See Deutsche Bank Annual Report 2014 - Credit Exposure from Derivatives


Deutsche Bank's Hybrid Bonds Are in a Death Spiral


Deutsche Bank is turning hybrid bonds from a financial regulation poster boy into a problem child.

The German lender moved on Monday to reassure investors worried about delayed coupons on its new AT1 securities. It should not be a big deal if Deutsche Bank suspends payment on its hybrid bonds. It suspended payment of ordinary share dividends last fall for two years, and the new "additional Tier 1" hybrids are supposed to absorb loss while the bank is viable. That's why they differ from hybrid forebears in 2008. Yet instead of damping volatility, the fear of a trigger is making it worse.

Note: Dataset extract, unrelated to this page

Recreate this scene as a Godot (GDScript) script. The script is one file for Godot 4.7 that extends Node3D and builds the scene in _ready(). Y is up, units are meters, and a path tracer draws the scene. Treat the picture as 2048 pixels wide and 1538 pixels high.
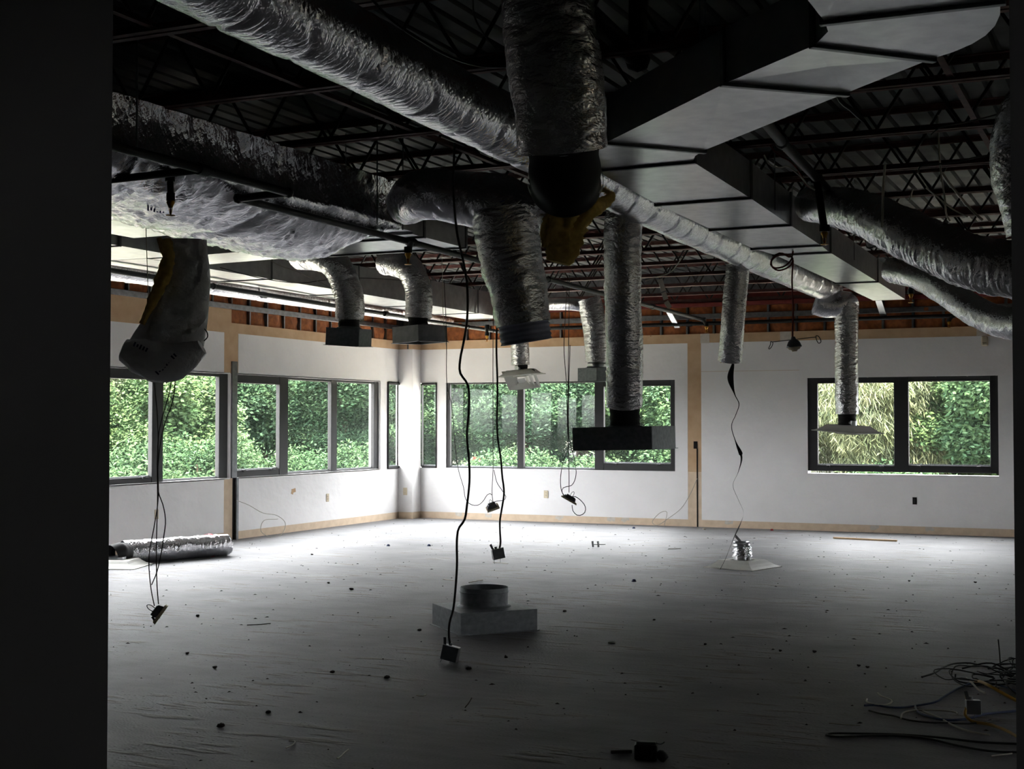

Bank stocks have been falling over growth fears. That eventually started to catch up with additional Tier 1 securities. Deutsche's are particularly vulnerable because of the bank's weak profitability, relatively low capital and uncertainty over German AT1 accounting idiosyncrasies.

Consider Deutsche's 6 percent perpetual bonds. In early January, these yielded around 7 percent, on an expected maturity in 2022. Yet as equity prices fell, investors started to discount AT1s with equitylike yields, pushing down prices. As yields rose, the chances that Deutsche might not call the bond in 2022 increased, thus extending the possible maturity and magnifying losses. Finally, renewed threat of coupon termination meant the risk of a smaller near-term cash flow. What looked like a short-dated bond risked becoming a long-dated, zero coupon instrument. The price fell to 72 percent of par on Monday, from 93 percent at the start of the year.

The problem for regulators and investors alike is that all this creates a feedback loop. As AT1 prices fell, investors had few places to sell. Banks do not like making markets in the distressed debt of their peers, and Asian private banks - big buyers of high-yield securities - were on holiday on Monday. So investors sold credit default swaps. That pushed Deutsche's senior credit default swaps to over 270 basis points, a level not seen since the eurozone financial crisis. Yet the risk of Deutsche failing is barely comparable: Its 53 billion euros of tangible book value is 40 percent higher than the 2011 figure.

The AT1 death spiral is only one small factor in the current market maelstrom. But it highlights the risks of dressing up equity as debt. Regulators hoped the new hybrids would be better at absorbing losses than the precrisis ones. The instruments are great at absorbing losses, but the market is not.